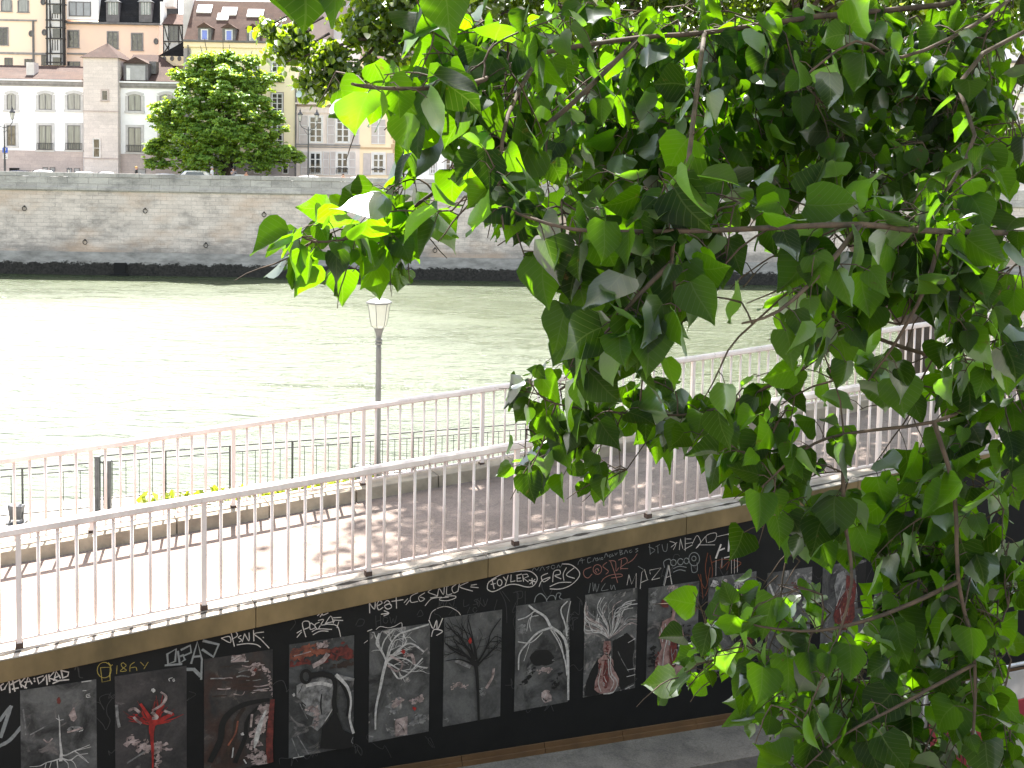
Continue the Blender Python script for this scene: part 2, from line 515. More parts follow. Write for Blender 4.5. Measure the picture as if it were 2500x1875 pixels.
WN = -0.13
CROPS = {'a': (0, 1540, 4.952), 'b': (380, 1480, 4.608), 'c': (860, 1360, 4.809), 'd': (1280, 1280, 5.267),
         'e': (1560, 1200, 3.456), 'f': (500, 1400, 3.4933), 'g': (1000, 1300, 2.886), 'h': (1350, 1200, 3.0164),
         'k': (1600, 1200, 3.16), 'p': (0, 0, 1.0)}
def cv(crop, pts):                 # traced marks -> (s, z) on the wall
    x0, y0, k = CROPS[crop]
    return [onn(x0 + x / k, y0 + y / k, WN) for x, y in pts]
def smooth(p, per=4):
    if len(p) < 3:
        return p
    q = [p[0]] + list(p) + [p[-1]]
    out = []
    for i in range(1, len(q) - 2):
        a, b, c, d = (np.array(q[j]) for j in (i - 1, i, i + 1, i + 2))
        for k in range(per):
            t = k / per
            out.append(tuple(0.5 * (2 * b + (c - a) * t + (2 * a - 5 * b + 4 * c - d) * t * t + (3 * b - a - 3 * c + d) * t ** 3)))
    out.append(tuple(q[-2]))
    return out
LIFT = [0.0]
def ribbon(mb, p, w, base, mi=0, sm=True, drift=2e-5):
    """flat stroke of paint on the wall plane; p in (s, z), w a width or a list of widths"""
    n0 = len(p)
    if sm:
        p = smooth(p)
    n = len(p)
    ws = [w] * n if not isinstance(w, (list, tuple)) else list(np.interp(np.linspace(0, len(w) - 1, n), range(len(w)), w))
    LIFT[0] += 6e-5
    vs = []
    for i in range(n):
        a = np.array(p[max(i - 1, 0)]); b = np.array(p[min(i + 1, n - 1)])
        d = b - a
        L = np.hypot(*d)
        d = d / L if L > 1e-9 else np.array([1.0, 0])
        nr = np.array([-d[1], d[0]]) * ws[i] * 0.5 * (1 + 0.18 * (random.random() - 0.5))
        e = d * ws[i] * 0.35 * (-1 if i == 0 else 1 if i == n - 1 else 0)
        c = np.array(p[i]) + e
        nn = WN - base - LIFT[0] - drift * i
        vs.append(W(c[0] + nr[0], nn, c[1] + nr[1])); vs.append(W(c[0] - nr[0], nn, c[1] - nr[1]))
    mb.add(vs, [(2 * i, 2 * i + 1, 2 * i + 3, 2 * i + 2) for i in range(n - 1)], mi)
def blob(mb, p, base, mi=0):
    LIFT[0] += 6e-5
    nn = WN - base - LIFT[0]
    mb.add([W(s_, nn, z_) for s_, z_ in p], [tuple(range(len(p)))], mi)
def ell(cx, cy, rx, ry, n=14, j=0.0):
    return [(cx + rx * math.cos(2 * math.pi * k / n) * (1 + j * (random.random() - .5)), cy + ry * math.sin(2 * math.pi * k / n) * (1 + j * (random.random() - .5))) for k in range(n)]
def paint(name, c, c2=None, sc=40):
    return plain(name, c, c2 or tuple(x * 0.72 for x in c), sc, 0.7, bmp=0.0)
P_W = paint('white_paint_marker', (0.62, 0.55, 0.51))
P_G = paint('grey_spray_paint', (0.25, 0.25, 0.245))
P_F = paint('faint_chalk', (0.048, 0.046, 0.044))
P_Y = paint('yellow_marker', (0.36, 0.27, 0.06))
P_K = paint('pink_marker', (0.30, 0.13, 0.10))
P_O = paint('rust_marker', (0.17, 0.045, 0.015))
P_R = paint('dark_red_marker', (0.10, 0.02, 0.018))
PXM = 1 / 255.0                    # metres per photo pixel on the wall, about
def graffiti(name, crop, mat, w, strokes, sm=True, lab=None):
    mb = MB()
    LIFT[0] = 0.0004
    k = CROPS[crop][2]
    for st in strokes:
        ww = w * .85
        if isinstance(st, tuple) and isinstance(st[0], (int, float)):
            ww, st = st; ww *= .85
        ribbon(mb, cv(crop, st), ww / k * PXM, 0.0, 0, sm)
    o = mb.build(name, mat, wall)
    if lab:
        o['label'] = lab
    return o
graffiti('graffiti_tag', 'a', P_W, 17, [[(40, 640), (5, 665), (20, 720), (60, 700)], [(60, 690), (110, 600), (120, 745)], [(150, 590), (180, 730)],
    [(100, 600), (190, 570)], [(130, 650), (220, 600)], [(150, 705), (220, 690)], [(235, 590), (260, 680)], [(300, 570), (240, 640), (320, 690)],
    [(300, 690), (340, 555), (385, 640)], [(300, 620), (370, 610)], [(412, 575), (418, 582)], [(416, 606), (422, 612)], [(520, 545), (450, 570), (470, 640), (530, 590)],
    [(520, 590), (560, 530), (570, 650)], [(590, 530), (600, 610)], [(650, 500), (590, 570), (690, 600)], [(650, 600), (680, 490), (730, 570)],
    [(660, 570), (720, 540)], [(740, 480), (760, 570)], [(740, 480), (830, 500), (820, 545), (760, 570)], [(640, 635), (720, 600), (830, 590)]], False, 'thick white angular tag at the left end')
graffiti('graffiti_tag', 'a', P_Y, 9, [ell(1260, 475, 85, 95) + [(1345, 475)], [(1215, 445), (1330, 440), (1332, 600), (1235, 620), (1215, 445)], [(1310, 385), (1340, 420), (1322, 560)],
    [(1360, 410), (1335, 430)]], False, 'yellow circle and box drawing')
graffiti('graffiti_tag', 'a', P_Y, 8, [[(1415, 420), (1410, 520)], [(1490, 385), (1525, 420), (1490, 450), (1455, 490), (1530, 480), (1480, 440), (1465, 400), (1490, 385)],
    [(1625, 380), (1575, 420), (1570, 490)], [(1575, 450), (1640, 440), (1655, 480)], [(1700, 380), (1740, 420)], [(1790, 380), (1740, 460)]], True, 'yellow handwriting')
graffiti('graffiti_tag', 'a', P_G, 45, [[(0, 1080), (60, 1000), (130, 920)], [(130, 920), (70, 1100), (10, 1280)], [(0, 1390), (120, 1320), (250, 1170)]], True, 'broad grey spray stroke at the left edge')
graffiti('graffiti_tag', 'b', P_G, 25, [[(130, 540), (230, 480), (220, 620), (140, 650), (130, 540)], [(250, 510), (270, 640), (330, 600)], [(260, 570), (310, 550)],
    [(290, 490), (390, 440), (400, 520), (310, 560), (330, 600)], [(400, 640), (470, 400), (520, 600)], [(420, 570), (510, 560)], (34, [(540, 390), (710, 430), (650, 570), (530, 490)]),
    [(520, 600), (512, 820)], (40, [(340, 710), (430, 710), (500, 780)]), [(110, 665), (290, 650)]], False, 'broad grey block tag')
graffiti('graffiti_tag', 'b', P_W, 11, [[(740, 360), (830, 340), (840, 410), (740, 360)], [(830, 300), (890, 280), (920, 330), (860, 370)], [(850, 300), (885, 450)],
    [(960, 330), (930, 350), (970, 380), (940, 400)], [(975, 400), (1000, 310)], [(1000, 310), (1050, 390), (1050, 300)], [(1100, 270), (1105, 390)], [(1215, 290), (1110, 310), (1180, 370), (1275, 470)],
    [(915, 435), (1030, 420), (1130, 430), (1180, 460)], [(1208, 350), (1214, 354)]], True, 'thin white tag with an underline')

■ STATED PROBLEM
Write out the whole listing exactly, and drop the pictures.

■ OUTPUT OF THE TASK
Continue the Blender Python script for this scene: part 2, from line 515. More parts follow. Write for Blender 4.5. Measure the picture as if it were 2500x1875 pixels.
WN = -0.13
CROPS = {'a': (0, 1540, 4.952), 'b': (380, 1480, 4.608), 'c': (860, 1360, 4.809), 'd': (1280, 1280, 5.267),
         'e': (1560, 1200, 3.456), 'f': (500, 1400, 3.4933), 'g': (1000, 1300, 2.886), 'h': (1350, 1200, 3.0164),
         'k': (1600, 1200, 3.16), 'p': (0, 0, 1.0)}
def cv(crop, pts):                 # traced marks -> (s, z) on the wall
    x0, y0, k = CROPS[crop]
    return [onn(x0 + x / k, y0 + y / k, WN) for x, y in pts]
def smooth(p, per=4):
    if len(p) < 3:
        return p
    q = [p[0]] + list(p) + [p[-1]]
    out = []
    for i in range(1, len(q) - 2):
        a, b, c, d = (np.array(q[j]) for j in (i - 1, i, i + 1, i + 2))
        for k in range(per):
            t = k / per
            out.append(tuple(0.5 * (2 * b + (c - a) * t + (2 * a - 5 * b + 4 * c - d) * t * t + (3 * b - a - 3 * c + d) * t ** 3)))
    out.append(tuple(q[-2]))
    return out
LIFT = [0.0]
def ribbon(mb, p, w, base, mi=0, sm=True, drift=2e-5):
    """flat stroke of paint on the wall plane; p in (s, z), w a width or a list of widths"""
    n0 = len(p)
    if sm:
        p = smooth(p)
    n = len(p)
    ws = [w] * n if not isinstance(w, (list, tuple)) else list(np.interp(np.linspace(0, len(w) - 1, n), range(len(w)), w))
    LIFT[0] += 6e-5
    vs = []
    for i in range(n):
        a = np.array(p[max(i - 1, 0)]); b = np.array(p[min(i + 1, n - 1)])
        d = b - a
        L = np.hypot(*d)
        d = d / L if L > 1e-9 else np.array([1.0, 0])
        nr = np.array([-d[1], d[0]]) * ws[i] * 0.5 * (1 + 0.18 * (random.random() - 0.5))
        e = d * ws[i] * 0.35 * (-1 if i == 0 else 1 if i == n - 1 else 0)
        c = np.array(p[i]) + e
        nn = WN - base - LIFT[0] - drift * i
        vs.append(W(c[0] + nr[0], nn, c[1] + nr[1])); vs.append(W(c[0] - nr[0], nn, c[1] - nr[1]))
    mb.add(vs, [(2 * i, 2 * i + 1, 2 * i + 3, 2 * i + 2) for i in range(n - 1)], mi)
def blob(mb, p, base, mi=0):
    LIFT[0] += 6e-5
    nn = WN - base - LIFT[0]
    mb.add([W(s_, nn, z_) for s_, z_ in p], [tuple(range(len(p)))], mi)
def ell(cx, cy, rx, ry, n=14, j=0.0):
    return [(cx + rx * math.cos(2 * math.pi * k / n) * (1 + j * (random.random() - .5)), cy + ry * math.sin(2 * math.pi * k / n) * (1 + j * (random.random() - .5))) for k in range(n)]
def paint(name, c, c2=None, sc=40):
    return plain(name, c, c2 or tuple(x * 0.72 for x in c), sc, 0.7, bmp=0.0)
P_W = paint('white_paint_marker', (0.62, 0.55, 0.51))
P_G = paint('grey_spray_paint', (0.25, 0.25, 0.245))
P_F = paint('faint_chalk', (0.048, 0.046, 0.044))
P_Y = paint('yellow_marker', (0.36, 0.27, 0.06))
P_K = paint('pink_marker', (0.30, 0.13, 0.10))
P_O = paint('rust_marker', (0.17, 0.045, 0.015))
P_R = paint('dark_red_marker', (0.10, 0.02, 0.018))
PXM = 1 / 255.0                    # metres per photo pixel on the wall, about
def graffiti(name, crop, mat, w, strokes, sm=True, lab=None):
    mb = MB()
    LIFT[0] = 0.0004
    k = CROPS[crop][2]
    for st in strokes:
        ww = w * .85
        if isinstance(st, tuple) and isinstance(st[0], (int, float)):
            ww, st = st; ww *= .85
        ribbon(mb, cv(crop, st), ww / k * PXM, 0.0, 0, sm)
    o = mb.build(name, mat, wall)
    if lab:
        o['label'] = lab
    return o
graffiti('graffiti_tag', 'a', P_W, 17, [[(40, 640), (5, 665), (20, 720), (60, 700)], [(60, 690), (110, 600), (120, 745)], [(150, 590), (180, 730)],
    [(100, 600), (190, 570)], [(130, 650), (220, 600)], [(150, 705), (220, 690)], [(235, 590), (260, 680)], [(300, 570), (240, 640), (320, 690)],
    [(300, 690), (340, 555), (385, 640)], [(300, 620), (370, 610)], [(412, 575), (418, 582)], [(416, 606), (422, 612)], [(520, 545), (450, 570), (470, 640), (530, 590)],
    [(520, 590), (560, 530), (570, 650)], [(590, 530), (600, 610)], [(650, 500), (590, 570), (690, 600)], [(650, 600), (680, 490), (730, 570)],
    [(660, 570), (720, 540)], [(740, 480), (760, 570)], [(740, 480), (830, 500), (820, 545), (760, 570)], [(640, 635), (720, 600), (830, 590)]], False, 'thick white angular tag at the left end')
graffiti('graffiti_tag', 'a', P_Y, 9, [ell(1260, 475, 85, 95) + [(1345, 475)], [(1215, 445), (1330, 440), (1332, 600), (1235, 620), (1215, 445)], [(1310, 385), (1340, 420), (1322, 560)],
    [(1360, 410), (1335, 430)]], False, 'yellow circle and box drawing')
graffiti('graffiti_tag', 'a', P_Y, 8, [[(1415, 420), (1410, 520)], [(1490, 385), (1525, 420), (1490, 450), (1455, 490), (1530, 480), (1480, 440), (1465, 400), (1490, 385)],
    [(1625, 380), (1575, 420), (1570, 490)], [(1575, 450), (1640, 440), (1655, 480)], [(1700, 380), (1740, 420)], [(1790, 380), (1740, 460)]], True, 'yellow handwriting')
graffiti('graffiti_tag', 'a', P_G, 45, [[(0, 1080), (60, 1000), (130, 920)], [(130, 920), (70, 1100), (10, 1280)], [(0, 1390), (120, 1320), (250, 1170)]], True, 'broad grey spray stroke at the left edge')
graffiti('graffiti_tag', 'b', P_G, 25, [[(130, 540), (230, 480), (220, 620), (140, 650), (130, 540)], [(250, 510), (270, 640), (330, 600)], [(260, 570), (310, 550)],
    [(290, 490), (390, 440), (400, 520), (310, 560), (330, 600)], [(400, 640), (470, 400), (520, 600)], [(420, 570), (510, 560)], (34, [(540, 390), (710, 430), (650, 570), (530, 490)]),
    [(520, 600), (512, 820)], (40, [(340, 710), (430, 710), (500, 780)]), [(110, 665), (290, 650)]], False, 'broad grey block tag')
graffiti('graffiti_tag', 'b', P_W, 11, [[(740, 360), (830, 340), (840, 410), (740, 360)], [(830, 300), (890, 280), (920, 330), (860, 370)], [(850, 300), (885, 450)],
    [(960, 330), (930, 350), (970, 380), (940, 400)], [(975, 400), (1000, 310)], [(1000, 310), (1050, 390), (1050, 300)], [(1100, 270), (1105, 390)], [(1215, 290), (1110, 310), (1180, 370), (1275, 470)],
    [(915, 435), (1030, 420), (1130, 430), (1180, 460)], [(1208, 350), (1214, 354)]], True, 'thin white tag with an underline')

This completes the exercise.